Be aware of the cyber threat

  • Published
  • By Maj. Steven Swinehart
  • 934th Communications Squadron commander
Cyber-crime throughout the world continues to increase and computer users are the number one attack vector for criminal activities.  Unfortunately, one of the greatest vulnerability to any network are the users themselves, the very reason the network exist.  One of the latest exploits is done through malvertising or malicious advertising.  This is a primary avenue to deliver exploits to users, where clicking on an ad will redirect the user to compromised websites, including legitimate sites, that host an exploit kit that will be loaded directly to a computer's memory and not even written to disk.  This payload is then run from the compromised computers memory and establishes a foothold to install further software. 

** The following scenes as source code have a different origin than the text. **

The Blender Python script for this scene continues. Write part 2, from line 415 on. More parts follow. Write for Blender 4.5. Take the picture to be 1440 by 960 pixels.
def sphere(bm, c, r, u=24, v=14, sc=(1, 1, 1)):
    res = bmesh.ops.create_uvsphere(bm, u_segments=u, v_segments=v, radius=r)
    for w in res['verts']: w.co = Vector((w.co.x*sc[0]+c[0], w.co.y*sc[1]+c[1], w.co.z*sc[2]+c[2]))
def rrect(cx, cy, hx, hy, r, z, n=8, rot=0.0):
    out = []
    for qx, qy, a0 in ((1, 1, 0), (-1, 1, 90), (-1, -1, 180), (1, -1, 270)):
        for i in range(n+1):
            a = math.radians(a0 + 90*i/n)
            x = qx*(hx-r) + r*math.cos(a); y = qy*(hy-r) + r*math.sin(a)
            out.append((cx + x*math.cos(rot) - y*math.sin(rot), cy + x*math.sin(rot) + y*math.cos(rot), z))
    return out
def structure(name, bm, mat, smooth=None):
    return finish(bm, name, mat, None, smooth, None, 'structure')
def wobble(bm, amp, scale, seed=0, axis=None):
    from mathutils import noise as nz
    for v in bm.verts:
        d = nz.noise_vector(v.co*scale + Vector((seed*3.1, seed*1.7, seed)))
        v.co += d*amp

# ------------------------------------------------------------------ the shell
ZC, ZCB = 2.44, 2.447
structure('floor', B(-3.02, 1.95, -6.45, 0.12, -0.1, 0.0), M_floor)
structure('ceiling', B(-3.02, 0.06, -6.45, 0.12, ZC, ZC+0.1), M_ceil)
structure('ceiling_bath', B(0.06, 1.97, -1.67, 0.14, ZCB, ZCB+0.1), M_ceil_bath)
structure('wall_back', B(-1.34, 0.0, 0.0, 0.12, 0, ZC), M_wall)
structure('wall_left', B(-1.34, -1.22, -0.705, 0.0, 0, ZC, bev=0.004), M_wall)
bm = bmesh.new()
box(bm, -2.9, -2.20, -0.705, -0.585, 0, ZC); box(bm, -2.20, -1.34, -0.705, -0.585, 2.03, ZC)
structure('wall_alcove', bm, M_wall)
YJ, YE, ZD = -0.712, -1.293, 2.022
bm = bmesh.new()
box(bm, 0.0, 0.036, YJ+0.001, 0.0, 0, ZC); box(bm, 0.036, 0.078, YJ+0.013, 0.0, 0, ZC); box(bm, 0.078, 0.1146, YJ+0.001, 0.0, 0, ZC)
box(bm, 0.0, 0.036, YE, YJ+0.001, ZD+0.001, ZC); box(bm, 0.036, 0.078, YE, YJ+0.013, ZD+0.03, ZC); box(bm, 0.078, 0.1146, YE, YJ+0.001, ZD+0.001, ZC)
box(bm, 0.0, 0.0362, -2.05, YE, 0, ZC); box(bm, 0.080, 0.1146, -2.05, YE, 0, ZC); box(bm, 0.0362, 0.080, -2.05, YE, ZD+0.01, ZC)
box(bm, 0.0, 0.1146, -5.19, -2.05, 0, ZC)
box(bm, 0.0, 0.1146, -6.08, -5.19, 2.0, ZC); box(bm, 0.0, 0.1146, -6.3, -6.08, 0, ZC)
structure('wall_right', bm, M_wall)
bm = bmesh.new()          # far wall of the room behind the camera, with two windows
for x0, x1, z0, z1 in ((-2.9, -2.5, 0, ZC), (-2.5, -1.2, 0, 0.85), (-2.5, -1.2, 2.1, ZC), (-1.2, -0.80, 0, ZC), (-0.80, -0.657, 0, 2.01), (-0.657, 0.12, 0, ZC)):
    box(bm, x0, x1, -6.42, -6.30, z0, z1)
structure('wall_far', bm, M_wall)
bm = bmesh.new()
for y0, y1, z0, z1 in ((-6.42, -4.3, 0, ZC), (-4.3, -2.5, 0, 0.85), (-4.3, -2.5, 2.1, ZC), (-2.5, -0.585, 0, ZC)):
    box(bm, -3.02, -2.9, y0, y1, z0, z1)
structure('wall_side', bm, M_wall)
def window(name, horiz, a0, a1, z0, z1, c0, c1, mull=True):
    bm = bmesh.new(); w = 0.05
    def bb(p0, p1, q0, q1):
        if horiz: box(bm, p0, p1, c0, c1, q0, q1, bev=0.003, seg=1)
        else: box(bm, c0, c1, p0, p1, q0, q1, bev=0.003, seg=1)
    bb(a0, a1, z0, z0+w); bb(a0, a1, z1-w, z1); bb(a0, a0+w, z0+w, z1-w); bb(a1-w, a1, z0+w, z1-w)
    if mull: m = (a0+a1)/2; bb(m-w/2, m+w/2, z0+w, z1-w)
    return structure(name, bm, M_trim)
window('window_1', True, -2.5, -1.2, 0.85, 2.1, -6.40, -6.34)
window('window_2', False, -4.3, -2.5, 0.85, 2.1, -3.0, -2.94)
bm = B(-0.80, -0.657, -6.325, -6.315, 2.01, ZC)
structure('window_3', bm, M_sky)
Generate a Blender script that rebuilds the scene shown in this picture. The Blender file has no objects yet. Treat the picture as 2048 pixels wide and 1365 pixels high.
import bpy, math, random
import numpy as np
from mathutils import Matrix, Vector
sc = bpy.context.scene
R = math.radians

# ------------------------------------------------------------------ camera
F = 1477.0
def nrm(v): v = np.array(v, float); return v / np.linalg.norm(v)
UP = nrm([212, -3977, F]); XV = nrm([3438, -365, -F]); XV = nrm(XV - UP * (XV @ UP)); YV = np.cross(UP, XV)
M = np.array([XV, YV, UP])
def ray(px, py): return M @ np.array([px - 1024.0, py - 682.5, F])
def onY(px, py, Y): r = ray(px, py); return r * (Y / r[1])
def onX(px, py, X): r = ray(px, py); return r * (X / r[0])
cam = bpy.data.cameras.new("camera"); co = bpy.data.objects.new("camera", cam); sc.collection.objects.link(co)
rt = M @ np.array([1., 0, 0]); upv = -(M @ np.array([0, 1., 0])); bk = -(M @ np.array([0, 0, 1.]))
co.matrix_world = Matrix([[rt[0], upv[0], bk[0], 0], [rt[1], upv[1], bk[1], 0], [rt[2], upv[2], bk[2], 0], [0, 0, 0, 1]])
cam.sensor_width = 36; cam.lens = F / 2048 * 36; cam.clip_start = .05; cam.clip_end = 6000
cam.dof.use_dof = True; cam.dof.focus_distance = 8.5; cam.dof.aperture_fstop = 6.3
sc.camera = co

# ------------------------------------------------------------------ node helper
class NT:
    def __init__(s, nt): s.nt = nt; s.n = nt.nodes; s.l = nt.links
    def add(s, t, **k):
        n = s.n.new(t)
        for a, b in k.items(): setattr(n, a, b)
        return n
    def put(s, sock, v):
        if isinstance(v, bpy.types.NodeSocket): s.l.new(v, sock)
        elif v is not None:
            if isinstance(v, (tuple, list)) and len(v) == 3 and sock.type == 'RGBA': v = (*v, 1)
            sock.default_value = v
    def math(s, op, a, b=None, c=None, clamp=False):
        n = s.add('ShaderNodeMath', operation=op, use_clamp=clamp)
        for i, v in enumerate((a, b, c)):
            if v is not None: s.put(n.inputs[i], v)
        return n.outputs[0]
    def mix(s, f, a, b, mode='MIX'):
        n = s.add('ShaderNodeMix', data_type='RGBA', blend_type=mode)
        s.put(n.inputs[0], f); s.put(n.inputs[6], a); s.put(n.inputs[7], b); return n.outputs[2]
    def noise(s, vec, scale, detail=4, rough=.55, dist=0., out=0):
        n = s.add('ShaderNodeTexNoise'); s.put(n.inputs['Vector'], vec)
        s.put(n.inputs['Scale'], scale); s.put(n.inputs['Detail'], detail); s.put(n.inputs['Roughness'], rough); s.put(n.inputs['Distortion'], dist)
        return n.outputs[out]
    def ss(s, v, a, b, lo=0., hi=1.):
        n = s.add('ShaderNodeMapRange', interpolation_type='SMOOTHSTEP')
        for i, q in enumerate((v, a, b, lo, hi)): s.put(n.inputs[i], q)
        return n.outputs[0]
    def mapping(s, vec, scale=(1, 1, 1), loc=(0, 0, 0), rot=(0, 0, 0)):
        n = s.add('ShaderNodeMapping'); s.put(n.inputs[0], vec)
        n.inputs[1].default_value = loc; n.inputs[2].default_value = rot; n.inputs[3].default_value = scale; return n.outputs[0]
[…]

Angler, Sweet  Orange, and Goon exploit kits have seen the most activity in 2014 and continue to be used.  This type of exploit is the reason you may not be able to access different sites or when you notice that some ads do not show up when surfing the web from work.  Of course not all sites will be discovered and blocked so continued vigilance is required on the users behalf by utilizing the web for official use only and avoiding questionable sites.*

Another attack vector is through Spam and Phishing emails with 29 percent of all Spam originating from China in 2014.  These emails have evolved to a point where it has become difficult for even an experienced user to spot a fake message and will be seen at both work and home.  Three of the more common types of emails seen in 2014 are fake FedEx Shipment Notifications, fake Fax Message Delivery Emails or even emails claiming you may have downloaded a popular game on your mobile device.  All the messages may provide a link to allow you to log into your account or go to a website to check on a product.  You should avoid ever clicking on an imbedded link within an email.  Looking up the official site in your browser or having a saved link in your favorites is a safer method.  User education is the best defense against Spam and Phishing emails.*

Finally, I'll touch on a couple of computer security (COMPUSEC) issues that are related directly to your work environment within the Air Force.  Most users may consider COMPUSEC a burden against free access to the computer resources available, but it is a constant struggle for the Communication Squadron and the Unit Information Assurance Officers to ensure your access is secure from compromise.  Part of this effort is to provide you with the information you need to help keep yourself and everyone else on the network safe.  Protection of your Common Access Card (CAC) is included in this self-policing effort.  You should NEVER leave your CAC unattended in your computer, as this leaves your machine open to access by anyone and is in direct violation of AFI 36-3026v1. 

In addition, you should never plug in ANY USB device (cell phones, thumb drives, iPads/iPods, etc.) without first consulting Wing IA.  All USB activity is monitored and there are administrative consequences for unauthorized use.  As a reminder, units are not authorized to purchase their own external hard drives.  To purchase a device, please submit a 934AW Form 30 to  Hard drives that do not go through the CS will be identified as unauthorized.  External hard drives are not to be used as an F/R or H Drive replacement and should not be purchased as a convenience.